PASADENA, Calif. — As the latest Television Critics Association press tour gets under way, this is when I usually write a column mocking the mistakes network execs made the last time around.
It's mean. It's snarky. It's easy. It's fun.
But this time, let's look back and see how smart those execs can be. They've got tough jobs, and dealing with the likes of us can be difficult.
CBS: Nina Tassler, president of CBS Entertainment, headed off the folks at NBC — simply by humorously pointing out what those folks have consistently done over the years.
Looking at the impending move of Jay Leno to prime time, Tassler said, "Well, whatever ratings they get, they're going to declare a victory anyway, so it really doesn't matter."
That is classic NBC — even when you lose, try to spin it so it seems like you're winning. But there has been less of that than usual, in part because of Tassler pre-emptive comments.
That and the fact that it's really hard to spin it so that Leno looks like anything other than a loser.

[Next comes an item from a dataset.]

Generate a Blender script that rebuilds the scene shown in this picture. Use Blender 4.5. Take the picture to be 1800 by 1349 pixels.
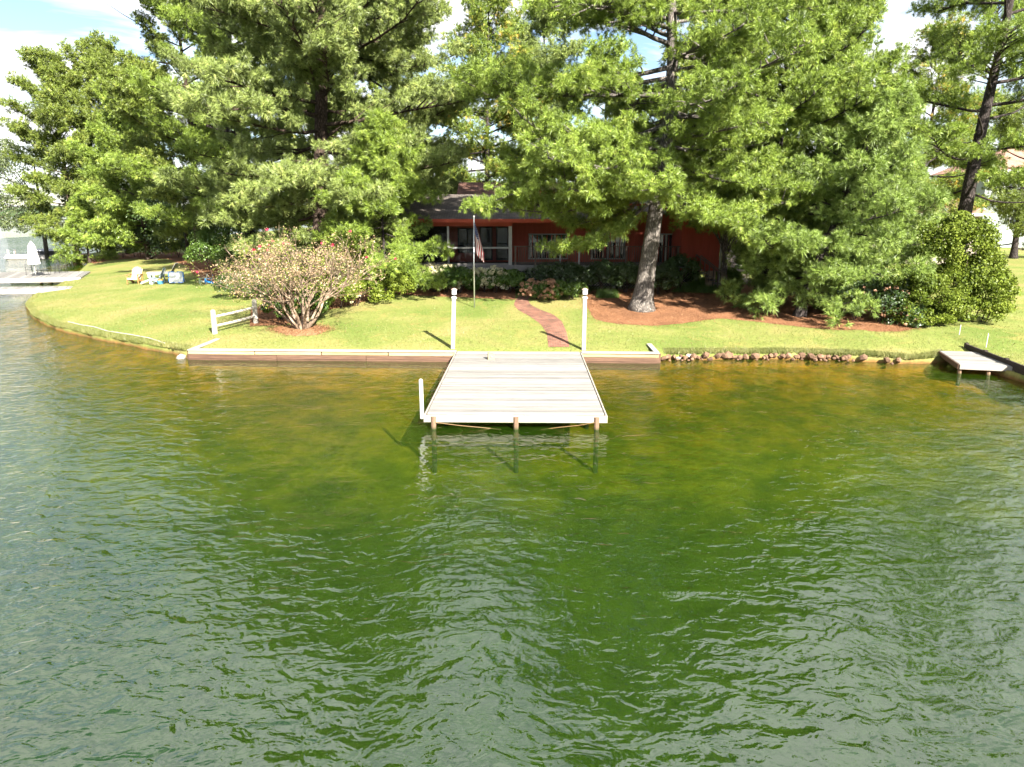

"You look at 'NCIS' (in) its sixth year. It's crazy," Tassler said. "It just delivers a big audience, no matter where it plays. It plays on USA, on CBS, in Italy, in France, virtually everywhere. In our minds, 'NCIS' is pretty much the most underrated success story on television."
She said that before "NCIS" established itself as the top-rated show on TV this fall.
NBC: Angela Bromstad, NBC's president of prime-time programming, had the unenviable job of addressing a room full of critics who are fairly hostile to her network — the product of many years of that network's executives being hostile to critics.
And she did the best she could under the circumstances. In response to Tassler's comments, Bromstad said, "I think it's fair to say we're going to declare victories where we have them."
That has not been NBC's standard operating procedures, but what could she say?
And Bromstad was smart enough not to try to ignore reality. She acknowledged the difficulty the network has had trying to "live up to the legacy" of NBC's history. "I think we have fallen short in the past couple of years, and it's our goal to bring back those high-quality, sophisticated dramas and comedies and a brand of alternative (programming) that fits into that."
There's been little evidence of that, but that's what she needed to say.